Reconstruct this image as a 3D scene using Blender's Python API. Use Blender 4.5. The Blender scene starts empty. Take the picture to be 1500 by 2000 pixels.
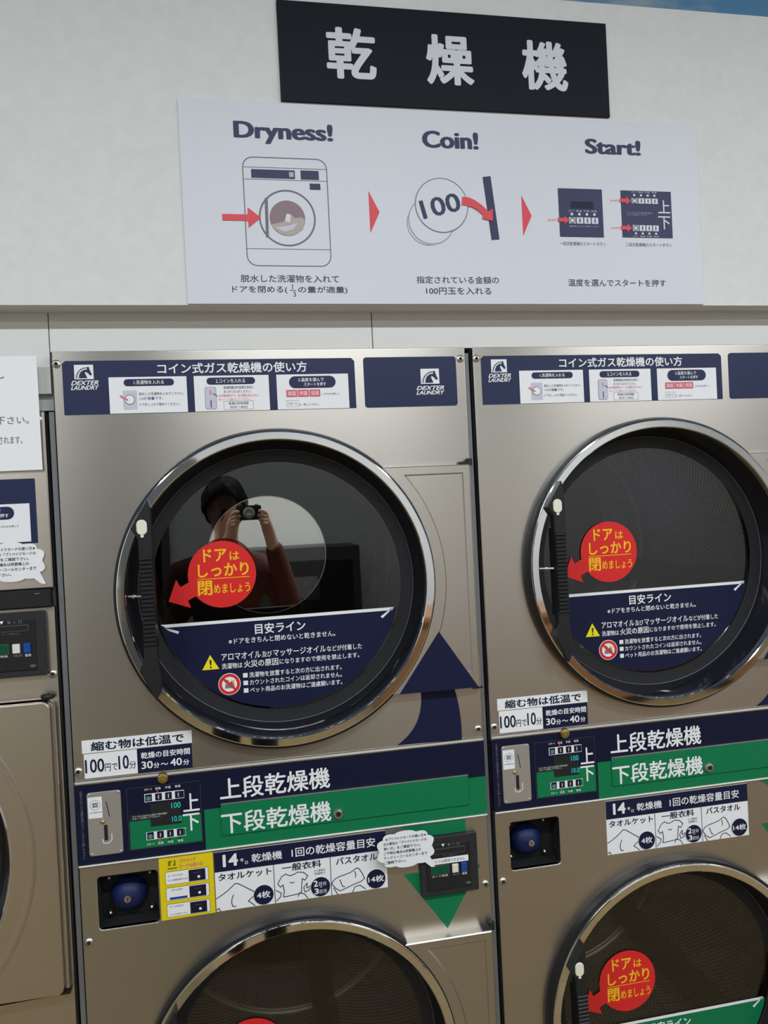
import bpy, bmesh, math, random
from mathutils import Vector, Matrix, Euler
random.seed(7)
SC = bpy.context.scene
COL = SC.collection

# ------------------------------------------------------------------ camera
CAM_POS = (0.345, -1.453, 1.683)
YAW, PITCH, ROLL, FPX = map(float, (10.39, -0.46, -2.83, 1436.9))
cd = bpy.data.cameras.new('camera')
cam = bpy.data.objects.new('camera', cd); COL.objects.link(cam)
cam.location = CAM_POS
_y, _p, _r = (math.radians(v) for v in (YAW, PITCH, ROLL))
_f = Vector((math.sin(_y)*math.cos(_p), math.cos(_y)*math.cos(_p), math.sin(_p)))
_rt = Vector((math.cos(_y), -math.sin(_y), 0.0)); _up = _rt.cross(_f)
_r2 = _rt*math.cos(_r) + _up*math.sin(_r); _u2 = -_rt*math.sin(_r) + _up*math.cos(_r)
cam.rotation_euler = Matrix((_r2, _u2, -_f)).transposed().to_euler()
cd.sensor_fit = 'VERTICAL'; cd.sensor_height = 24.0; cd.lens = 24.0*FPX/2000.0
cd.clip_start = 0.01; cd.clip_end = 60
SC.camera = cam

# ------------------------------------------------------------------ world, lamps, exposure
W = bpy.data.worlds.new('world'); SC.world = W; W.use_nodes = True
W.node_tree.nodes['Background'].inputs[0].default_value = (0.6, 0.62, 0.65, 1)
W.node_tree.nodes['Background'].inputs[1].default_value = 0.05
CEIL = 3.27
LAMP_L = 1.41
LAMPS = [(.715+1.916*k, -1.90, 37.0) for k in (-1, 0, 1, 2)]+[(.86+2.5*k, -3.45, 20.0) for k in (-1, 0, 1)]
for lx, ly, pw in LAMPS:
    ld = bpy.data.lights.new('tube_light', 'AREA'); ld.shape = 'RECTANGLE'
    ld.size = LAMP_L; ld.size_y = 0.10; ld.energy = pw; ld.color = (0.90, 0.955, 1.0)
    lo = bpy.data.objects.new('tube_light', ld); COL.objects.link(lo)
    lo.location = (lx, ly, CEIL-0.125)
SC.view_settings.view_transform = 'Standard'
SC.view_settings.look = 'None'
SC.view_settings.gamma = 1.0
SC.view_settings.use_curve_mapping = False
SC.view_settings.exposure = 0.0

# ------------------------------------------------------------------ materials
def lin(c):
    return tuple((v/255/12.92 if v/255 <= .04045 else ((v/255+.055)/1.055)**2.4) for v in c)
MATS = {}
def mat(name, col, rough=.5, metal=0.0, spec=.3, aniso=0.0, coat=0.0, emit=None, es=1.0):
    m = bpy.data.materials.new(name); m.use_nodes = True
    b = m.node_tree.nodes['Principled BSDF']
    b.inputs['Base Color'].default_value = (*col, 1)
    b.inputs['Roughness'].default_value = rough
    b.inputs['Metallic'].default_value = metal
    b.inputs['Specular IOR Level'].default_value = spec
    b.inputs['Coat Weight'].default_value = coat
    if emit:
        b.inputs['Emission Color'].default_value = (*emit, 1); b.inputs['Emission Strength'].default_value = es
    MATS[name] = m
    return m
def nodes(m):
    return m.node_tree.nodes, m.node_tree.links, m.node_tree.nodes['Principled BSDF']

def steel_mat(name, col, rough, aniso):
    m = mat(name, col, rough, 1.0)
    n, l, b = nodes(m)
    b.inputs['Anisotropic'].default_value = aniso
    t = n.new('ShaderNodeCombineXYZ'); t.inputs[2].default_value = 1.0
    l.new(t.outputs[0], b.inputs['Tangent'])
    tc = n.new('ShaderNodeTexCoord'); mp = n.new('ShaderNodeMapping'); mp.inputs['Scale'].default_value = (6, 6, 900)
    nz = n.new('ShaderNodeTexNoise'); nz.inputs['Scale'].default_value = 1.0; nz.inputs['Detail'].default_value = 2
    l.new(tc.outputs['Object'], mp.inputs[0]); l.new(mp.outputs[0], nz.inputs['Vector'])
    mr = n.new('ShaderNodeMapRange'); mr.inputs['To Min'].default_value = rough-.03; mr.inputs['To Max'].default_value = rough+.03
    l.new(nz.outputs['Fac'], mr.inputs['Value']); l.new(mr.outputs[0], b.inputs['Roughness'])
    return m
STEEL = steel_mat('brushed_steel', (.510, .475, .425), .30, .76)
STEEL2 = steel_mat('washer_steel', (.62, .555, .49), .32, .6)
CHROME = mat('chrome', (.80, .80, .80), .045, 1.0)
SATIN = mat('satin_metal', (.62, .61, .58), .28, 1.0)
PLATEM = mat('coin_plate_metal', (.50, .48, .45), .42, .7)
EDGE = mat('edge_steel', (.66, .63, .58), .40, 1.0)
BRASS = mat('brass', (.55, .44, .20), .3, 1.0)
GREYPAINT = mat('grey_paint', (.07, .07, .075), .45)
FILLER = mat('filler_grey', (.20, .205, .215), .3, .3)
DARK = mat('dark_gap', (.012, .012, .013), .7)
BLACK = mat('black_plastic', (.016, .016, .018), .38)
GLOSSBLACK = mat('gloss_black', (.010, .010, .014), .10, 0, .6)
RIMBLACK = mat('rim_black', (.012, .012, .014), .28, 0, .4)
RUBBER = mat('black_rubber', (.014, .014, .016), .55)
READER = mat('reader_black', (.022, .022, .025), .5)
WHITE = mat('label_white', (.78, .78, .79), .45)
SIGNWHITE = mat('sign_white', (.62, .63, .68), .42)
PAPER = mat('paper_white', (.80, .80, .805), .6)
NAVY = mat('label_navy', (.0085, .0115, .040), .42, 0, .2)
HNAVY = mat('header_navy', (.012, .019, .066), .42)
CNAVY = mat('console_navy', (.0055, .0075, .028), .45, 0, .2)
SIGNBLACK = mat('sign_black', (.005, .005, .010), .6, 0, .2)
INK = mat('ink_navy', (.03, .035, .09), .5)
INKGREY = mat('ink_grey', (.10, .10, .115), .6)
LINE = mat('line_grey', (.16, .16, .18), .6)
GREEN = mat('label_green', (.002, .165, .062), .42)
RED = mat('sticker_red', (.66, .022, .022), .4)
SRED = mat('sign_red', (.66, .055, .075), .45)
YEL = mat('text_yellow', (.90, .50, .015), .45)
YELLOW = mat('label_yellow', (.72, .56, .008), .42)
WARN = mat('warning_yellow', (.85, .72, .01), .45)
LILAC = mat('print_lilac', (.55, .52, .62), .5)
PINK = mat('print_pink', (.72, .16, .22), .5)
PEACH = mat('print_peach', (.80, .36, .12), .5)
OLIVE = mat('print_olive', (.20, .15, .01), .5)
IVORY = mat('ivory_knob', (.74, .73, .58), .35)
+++
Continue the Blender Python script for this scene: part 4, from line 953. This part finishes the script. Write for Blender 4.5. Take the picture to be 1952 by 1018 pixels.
+++
Written problem —
Copy exactly the part of the material above that opens with the line containing "Reconstruct this image" and closes with the line containing "COL = SC.collection", ends included. Drop the images.

Result below —
Reconstruct this image as a 3D scene using Blender's Python API. Use Blender 4.5. The Blender scene starts empty. Take the picture to be 1500 by 2000 pixels.
import bpy, bmesh, math, random
from mathutils import Vector, Matrix, Euler
random.seed(7)
SC = bpy.context.scene
COL = SC.collection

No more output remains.